WRITTEN REQUEST: Transcribe the data in full and exactly, omitting any pictures.

--- START OF SUPPLIED DATA ---

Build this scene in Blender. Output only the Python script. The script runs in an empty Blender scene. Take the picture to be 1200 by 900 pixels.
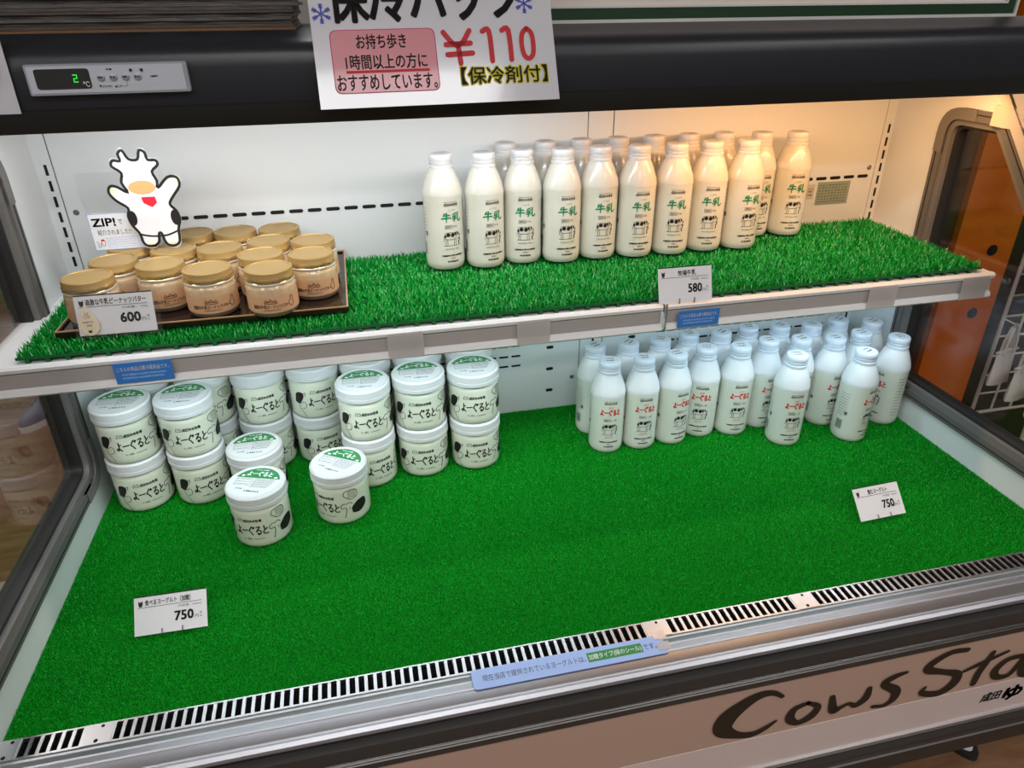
import bpy, math, random
import numpy as np
from mathutils import Vector, Matrix
from mathutils.geometry import tessellate_polygon
random.seed(7); rng = np.random.default_rng(7)
S = bpy.context.scene
COL = S.collection
PI = math.pi

# ------------------------------------------------------------------ camera
W, D, HS, YS = 1.40, 0.558, 0.3205, 0.262      # case width, deck depth, shelf height, shelf front
FLOOR = -0.62
cd = bpy.data.cameras.new('camera'); cam = bpy.data.objects.new('camera', cd); COL.objects.link(cam)
cam.location = (0.4359, -0.6057, 0.6997); cam.rotation_euler = (1.0775, 0.0086, -0.2218)
cd.sensor_width = 36; cd.lens = 36 * 835.02 / 1200; cd.clip_start = 0.02; cd.clip_end = 50
S.camera = cam
# ------------------------------------------------------------------ world, light levels, exposure
wd = bpy.data.worlds.new('world'); S.world = wd; wd.use_nodes = True
wd.node_tree.nodes['Background'].inputs[0].default_value = (1, 0.95, 0.9, 1)
wd.node_tree.nodes['Background'].inputs[1].default_value = 0.15
S.view_settings.view_transform = 'Standard'; S.view_settings.look = 'None'
S.view_settings.exposure = 0.0; S.view_settings.gamma = 1.0; S.view_settings.use_curve_mapping = False
CEIL_W, CANOPY_COOL_W, CANOPY_WARM_W, SHELF_W_L, SHELF_W_R = 10.0, 1.5, 1.5, 0.95, 0.66

def area_light(name, loc, rot, sx, sy, watt, color, parent=None):
    l = bpy.data.lights.new(name, 'AREA'); l.shape = 'RECTANGLE'; l.size = sx; l.size_y = sy
    l.energy = watt; l.color = color
    o = bpy.data.objects.new(name, l); COL.objects.link(o); o.location = loc; o.rotation_euler = rot
    if parent: o.parent = parent
    return o

# ------------------------------------------------------------------ materials
MATS = {}
def mat(name, col=(0.8, 0.8, 0.8), rough=0.5, metal=0.0, coat=0.0, spec=0.5, emit=None, estr=0.0, noise=None, bump=None, alpha=None, sss=0.0, trans=0.0, ior=1.45, stretch=(1, 1, 1)):
    m = bpy.data.materials.new(name); m.use_nodes = True; nt = m.node_tree; b = nt.nodes['Principled BSDF']
    b.inputs['Base Color'].default_value = (*col, 1); b.inputs['Roughness'].default_value = rough
    b.inputs['Metallic'].default_value = metal; b.inputs['Coat Weight'].default_value = coat
    b.inputs['Coat Roughness'].default_value = 0.06
    b.inputs['Specular IOR Level'].default_value = spec; b.inputs['IOR'].default_value = ior
    b.inputs['Transmission Weight'].default_value = trans
    if sss: b.inputs['Subsurface Weight'].default_value = sss; b.inputs['Subsurface Radius'].default_value = (0.01, 0.01, 0.008); b.inputs['Subsurface Scale'].default_value = 0.6
    if emit: b.inputs['Emission Color'].default_value = (*emit, 1); b.inputs['Emission Strength'].default_value = estr
    if alpha is not None: b.inputs['Alpha'].default_value = alpha
    if noise or bump:
        tc = nt.nodes.new('ShaderNodeTexCoord'); mp = nt.nodes.new('ShaderNodeMapping'); mp.inputs['Scale'].default_value = stretch
        nt.links.new(tc.outputs['Object'], mp.inputs['Vector'])
    if noise:
        sc, c2 = noise
        n = nt.nodes.new('ShaderNodeTexNoise'); n.inputs['Scale'].default_value = sc; n.inputs['Detail'].default_value = 4
        r = nt.nodes.new('ShaderNodeValToRGB'); r.color_ramp.elements[0].position = 0.35; r.color_ramp.elements[1].position = 0.68
        r.color_ramp.elements[0].color = (*col, 1); r.color_ramp.elements[1].color = (*c2, 1)
        nt.links.new(mp.outputs[0], n.inputs['Vector']); nt.links.new(n.outputs['Fac'], r.inputs['Fac']); nt.links.new(r.outputs[0], b.inputs['Base Color'])
    if bump:
        sc, st = bump
        n = nt.nodes.new('ShaderNodeTexNoise'); n.inputs['Scale'].default_value = sc; n.inputs['Detail'].default_value = 3
        bp = nt.nodes.new('ShaderNodeBump'); bp.inputs['Strength'].default_value = st; bp.inputs['Distance'].default_value = 0.002
        nt.links.new(mp.outputs[0], n.inputs['Vector']); nt.links.new(n.outputs['Fac'], bp.inputs['Height']); nt.links.new(bp.outputs[0], b.inputs['Normal'])
    MATS[name] = m
    return m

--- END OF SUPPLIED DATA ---

EXPECTED ANSWER:
Build this scene in Blender. Output only the Python script. The script runs in an empty Blender scene. Take the picture to be 1200 by 900 pixels.
import bpy, math, random
import numpy as np
from mathutils import Vector, Matrix
from mathutils.geometry import tessellate_polygon
random.seed(7); rng = np.random.default_rng(7)
S = bpy.context.scene
COL = S.collection
PI = math.pi

# ------------------------------------------------------------------ camera
W, D, HS, YS = 1.40, 0.558, 0.3205, 0.262      # case width, deck depth, shelf height, shelf front
FLOOR = -0.62
cd = bpy.data.cameras.new('camera'); cam = bpy.data.objects.new('camera', cd); COL.objects.link(cam)
cam.location = (0.4359, -0.6057, 0.6997); cam.rotation_euler = (1.0775, 0.0086, -0.2218)
cd.sensor_width = 36; cd.lens = 36 * 835.02 / 1200; cd.clip_start = 0.02; cd.clip_end = 50
S.camera = cam
# ------------------------------------------------------------------ world, light levels, exposure
wd = bpy.data.worlds.new('world'); S.world = wd; wd.use_nodes = True
wd.node_tree.nodes['Background'].inputs[0].default_value = (1, 0.95, 0.9, 1)
wd.node_tree.nodes['Background'].inputs[1].default_value = 0.15
S.view_settings.view_transform = 'Standard'; S.view_settings.look = 'None'
S.view_settings.exposure = 0.0; S.view_settings.gamma = 1.0; S.view_settings.use_curve_mapping = False
CEIL_W, CANOPY_COOL_W, CANOPY_WARM_W, SHELF_W_L, SHELF_W_R = 10.0, 1.5, 1.5, 0.95, 0.66

def area_light(name, loc, rot, sx, sy, watt, color, parent=None):
    l = bpy.data.lights.new(name, 'AREA'); l.shape = 'RECTANGLE'; l.size = sx; l.size_y = sy
    l.energy = watt; l.color = color
    o = bpy.data.objects.new(name, l); COL.objects.link(o); o.location = loc; o.rotation_euler = rot
    if parent: o.parent = parent
    return o

# ------------------------------------------------------------------ materials
MATS = {}
def mat(name, col=(0.8, 0.8, 0.8), rough=0.5, metal=0.0, coat=0.0, spec=0.5, emit=None, estr=0.0, noise=None, bump=None, alpha=None, sss=0.0, trans=0.0, ior=1.45, stretch=(1, 1, 1)):
    m = bpy.data.materials.new(name); m.use_nodes = True; nt = m.node_tree; b = nt.nodes['Principled BSDF']
    b.inputs['Base Color'].default_value = (*col, 1); b.inputs['Roughness'].default_value = rough
    b.inputs['Metallic'].default_value = metal; b.inputs['Coat Weight'].default_value = coat
    b.inputs['Coat Roughness'].default_value = 0.06
    b.inputs['Specular IOR Level'].default_value = spec; b.inputs['IOR'].default_value = ior
    b.inputs['Transmission Weight'].default_value = trans
    if sss: b.inputs['Subsurface Weight'].default_value = sss; b.inputs['Subsurface Radius'].default_value = (0.01, 0.01, 0.008); b.inputs['Subsurface Scale'].default_value = 0.6
    if emit: b.inputs['Emission Color'].default_value = (*emit, 1); b.inputs['Emission Strength'].default_value = estr
    if alpha is not None: b.inputs['Alpha'].default_value = alpha
    if noise or bump:
        tc = nt.nodes.new('ShaderNodeTexCoord'); mp = nt.nodes.new('ShaderNodeMapping'); mp.inputs['Scale'].default_value = stretch
        nt.links.new(tc.outputs['Object'], mp.inputs['Vector'])
    if noise:
        sc, c2 = noise
        n = nt.nodes.new('ShaderNodeTexNoise'); n.inputs['Scale'].default_value = sc; n.inputs['Detail'].default_value = 4
        r = nt.nodes.new('ShaderNodeValToRGB'); r.color_ramp.elements[0].position = 0.35; r.color_ramp.elements[1].position = 0.68
        r.color_ramp.elements[0].color = (*col, 1); r.color_ramp.elements[1].color = (*c2, 1)
        nt.links.new(mp.outputs[0], n.inputs['Vector']); nt.links.new(n.outputs['Fac'], r.inputs['Fac']); nt.links.new(r.outputs[0], b.inputs['Base Color'])
    if bump:
        sc, st = bump
        n = nt.nodes.new('ShaderNodeTexNoise'); n.inputs['Scale'].default_value = sc; n.inputs['Detail'].default_value = 3
        bp = nt.nodes.new('ShaderNodeBump'); bp.inputs['Strength'].default_value = st; bp.inputs['Distance'].default_value = 0.002
        nt.links.new(mp.outputs[0], n.inputs['Vector']); nt.links.new(n.outputs['Fac'], bp.inputs['Height']); nt.links.new(bp.outputs[0], b.inputs['Normal'])
    MATS[name] = m
    return m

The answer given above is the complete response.